» **Goal**: For each line that holds "script", copy the line out.

(Stored dataset items)
Begin

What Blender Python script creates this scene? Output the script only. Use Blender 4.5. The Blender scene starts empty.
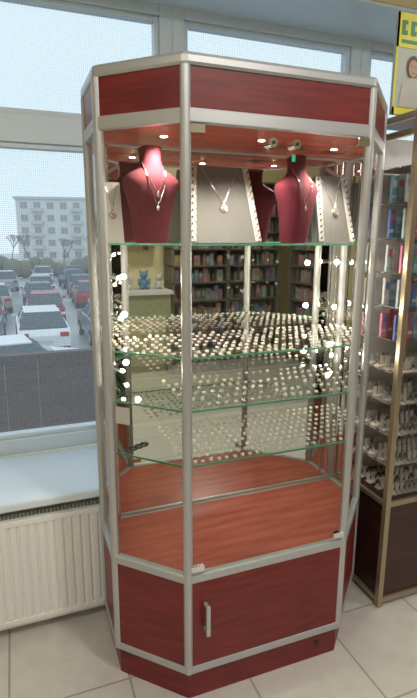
import bpy, math, random
from mathutils import Matrix, Vector
random.seed(7)
R=random.random
scene=bpy.context.scene
# ---------------------------------------------------------------- materials
def P(name,col,rough=0.5,metal=0.0,emis=None,es=0.0,spec=0.5,col2=None,scale=(8,8,8),nscale=4.0,bump=0.0,alpha=None):
    m=bpy.data.materials.new(name); m.use_nodes=True
    nt=m.node_tree; b=nt.nodes['Principled BSDF']
    b.inputs['Base Color'].default_value=(*col,1); b.inputs['Roughness'].default_value=rough
    b.inputs['Metallic'].default_value=metal; b.inputs['Specular IOR Level'].default_value=spec
    if emis:
        b.inputs['Emission Color'].default_value=(*emis,1); b.inputs['Emission Strength'].default_value=es
    if col2 or bump:
        tc=nt.nodes.new('ShaderNodeTexCoord'); mp=nt.nodes.new('ShaderNodeMapping'); mp.inputs['Scale'].default_value=scale
        nz=nt.nodes.new('ShaderNodeTexNoise'); nz.inputs['Scale'].default_value=nscale; nz.inputs['Detail'].default_value=5
        nt.links.new(tc.outputs['Object'],mp.inputs[0]); nt.links.new(mp.outputs[0],nz.inputs['Vector'])
        if col2:
            cr=nt.nodes.new('ShaderNodeValToRGB'); cr.color_ramp.elements[0].position=.35; cr.color_ramp.elements[1].position=.65
            cr.color_ramp.elements[0].color=(*col,1); cr.color_ramp.elements[1].color=(*col2,1)
            nt.links.new(nz.outputs['Fac'],cr.inputs[0]); nt.links.new(cr.outputs[0],b.inputs['Base Color'])
        if bump:
            bp=nt.nodes.new('ShaderNodeBump'); bp.inputs['Strength'].default_value=bump
            nt.links.new(nz.outputs['Fac'],bp.inputs['Height']); nt.links.new(bp.outputs[0],b.inputs['Normal'])
    return m
def glass(name,tint,ior=1.45,boost=1.0):
    m=bpy.data.materials.new(name); m.use_nodes=True; nt=m.node_tree; nt.nodes.clear()
    o=nt.nodes.new('ShaderNodeOutputMaterial'); mx=nt.nodes.new('ShaderNodeMixShader')
    t=nt.nodes.new('ShaderNodeBsdfTransparent'); t.inputs[0].default_value=(*tint,1)
    g=nt.nodes.new('ShaderNodeBsdfGlossy'); g.inputs['Roughness'].default_value=0.0
    f=nt.nodes.new('ShaderNodeFresnel'); f.inputs[0].default_value=ior
    ma=nt.nodes.new('ShaderNodeMath'); ma.operation='MULTIPLY'; ma.inputs[1].default_value=boost; ma.use_clamp=True
    nt.links.new(f.outputs[0],ma.inputs[0]); nt.links.new(ma.outputs[0],mx.inputs[0]); nt.links.new(t.outputs[0],mx.inputs[1]); nt.links.new(g.outputs[0],mx.inputs[2]); nt.links.new(mx.outputs[0],o.inputs[0])
    return m
def film():
    m=bpy.data.materials.new('window_film_glass'); m.use_nodes=True; nt=m.node_tree; nt.nodes.clear()
    N=nt.nodes.new; L=nt.links.new
    o=N('ShaderNodeOutputMaterial'); mx=N('ShaderNodeMixShader')
    t=N('ShaderNodeBsdfTransparent'); t.inputs[0].default_value=(.90,.96,.98,1)
    d=N('ShaderNodeBsdfTranslucent'); d.inputs[0].default_value=(.85,.92,.95,1)
    tc=N('ShaderNodeTexCoord'); v=N('ShaderNodeTexVoronoi'); v.inputs['Scale'].default_value=120; v.inputs['Randomness'].default_value=0.1
    r=N('ShaderNodeMapRange'); r.inputs[1].default_value=.2; r.inputs[2].default_value=.6; r.inputs[3].default_value=.28; r.inputs[4].default_value=.12
    L(tc.outputs['Object'],v.inputs['Vector']); L(v.outputs['Distance'],r.inputs[0]); L(r.outputs[0],mx.inputs[0])
    L(t.outputs[0],mx.inputs[1]); L(d.outputs[0],mx.inputs[2]); L(mx.outputs[0],o.inputs[0])
    return m
def tiles():
    m=P('floor_tiles',(.5,.47,.41),rough=.22); nt=m.node_tree; b=nt.nodes['Principled BSDF']
    N=nt.nodes.new; L=nt.links.new
    tc=N('ShaderNodeTexCoord'); mp=N('ShaderNodeMapping'); mp.inputs['Rotation'].default_value=(0,0,math.radians(0)); mp.inputs['Location'].default_value=(.12,.1,0)
    br=N('ShaderNodeTexBrick'); br.offset=0; br.inputs['Scale'].default_value=1.0
    br.inputs['Brick Width'].default_value=.40; br.inputs['Row Height'].default_value=.40; br.inputs['Mortar Size'].default_value=.004
    br.inputs['Color1'].default_value=(.58,.55,.51,1); br.inputs['Color2'].default_value=(.63,.60,.55,1); br.inputs['Mortar'].default_value=(.36,.33,.30,1)
    nz=N('ShaderNodeTexNoise'); nz.inputs['Scale'].default_value=14; nz.inputs['Detail'].default_value=6
    mix=N('ShaderNodeMixRGB'); mix.blend_type='MULTIPLY'; mix.inputs[0].default_value=.25
    L(tc.outputs['Object'],mp.inputs[0]); L(mp.outputs[0],br.inputs['Vector']); L(tc.outputs['Object'],nz.inputs['Vector'])
    L(br.outputs['Color'],mix.inputs[1]); L(nz.outputs['Fac'],mix.inputs[2]); L(mix.outputs[0],b.inputs['Base Color'])
    return m
ALU=P('brushed_aluminium',(.48,.49,.51),rough=.36,metal=.6)
RED=P('cherry_laminate',(.120,.006,.007),rough=.38,col2=(.19,.014,.013),scale=(1.2,1.2,12),nscale=5)
RED_LIT=P('cherry_laminate_lit',(.33,.060,.042),rough=.25,col2=(.45,.098,.068),scale=(1.0,9,9),nscale=4)  # same cherry laminate, with the warm interior light put into its colour
GLS=glass('clear_glass',(.97,.985,.975),1.45)
SHG=glass('shelf_glass',(.90,.97,.93),1.45)
EDG=P('glass_edge_green',(.10,.30,.21),rough=.15)
MIR=P('mirror_silvering',(.82,.82,.78),rough=.02,metal=1.0)
CHR=P('chrome',(.85,.85,.86),rough=.12,metal=1)
BULB=P('halogen_bulb',(1,1,1),emis=(1,.90,.74),es=30)
VEL=P('burgundy_velvet',(.075,.003,.012),rough=.9,col2=(.115,.006,.02),nscale=30,bump=.2)
GREY=P('grey_linen',(.12,.12,.116),rough=.9,col2=(.16,.16,.155),nscale=60,bump=.2)
WHT=P('white_leatherette',(.46,.455,.44),rough=.5)
SIL=P('silver',(.9,.88,.84),rough=.15,metal=1)
CLR=P('pale_plastic',(.55,.48,.43),rough=.25)
PVC=P('white_pvc',(.68,.77,.85),rough=.35)
SILL=P('sill_laminate',(.68,.77,.85),rough=.3)
WALL=P('yellow_paint',(.70,.62,.36),rough=.85,col2=(.74,.66,.40),nscale=3)
WALLW=P('cream_paint',(.66,.62,.45),rough=.85,col2=(.70,.66,.5),nscale=3)
CEIL=P('ceiling_paint',(.80,.79,.75),rough=.9,col2=(.83,.82,.78),nscale=3)
RAD=P('radiator_enamel',(.80,.79,.78),rough=.3)
TILE=tiles()
BRZ=P('bronze_aluminium',(.42,.35,.24),rough=.35,metal=.75)
DBR=P('wenge_laminate',(.030,.011,.009),rough=.3,col2=(.055,.02,.016),scale=(1,1,10))
BLK=P('black_plastic',(.01,.01,.01),rough=.4)
GRN=P('green_sticker',(.02,.5,.2),rough=.5)
PC=[(.02,.12,.5),(.5,.03,.04),(.65,.14,.3),(.6,.57,.53),(.6,.38,.06),(.03,.25,.12),(.1,.38,.55),(.2,.04,.28),(.5,.2,.1),(.03,.03,.05),(.4,.52,.56)]
PAL=[P('pack_%d'%i,tuple(.65*x+.35*.30 for x in c),rough=.35) for i,c in enumerate(PC)]
PAL2=[P('muted_pack_%d'%i,tuple(.38*x+.62*g for x,g in zip(c,(.20,.185,.15))),rough=.4) for i,c in enumerate(PC)]
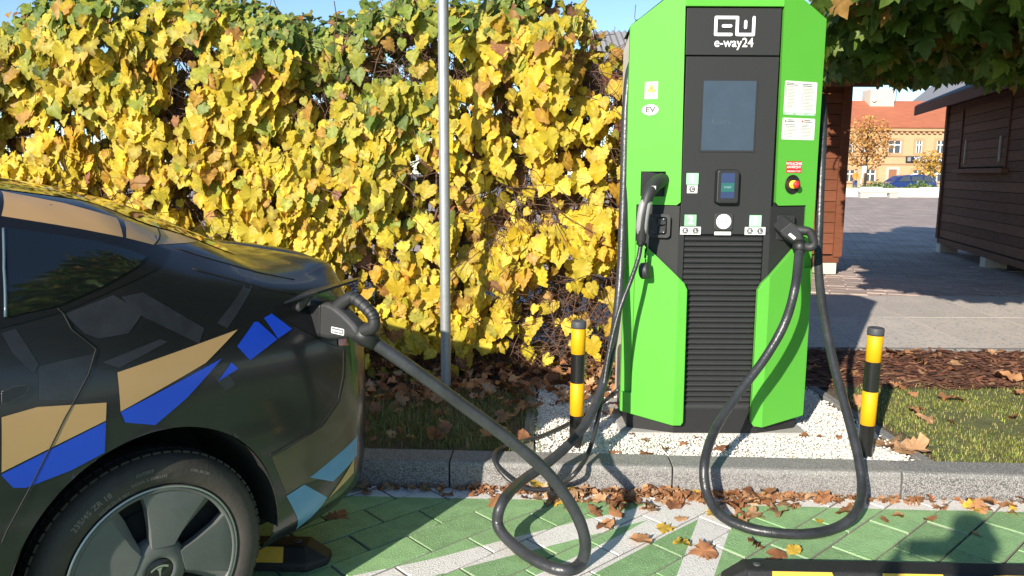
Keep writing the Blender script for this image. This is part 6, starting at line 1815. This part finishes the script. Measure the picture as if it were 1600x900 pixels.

End

» **The completed task**:
What Blender Python script creates this scene? Output the script only. Use Blender 4.5. The Blender scene starts empty.
Keep writing the Blender script for this image. This is part 6, starting at line 1815. This part finishes the script. Measure the picture as if it were 1600x900 pixels.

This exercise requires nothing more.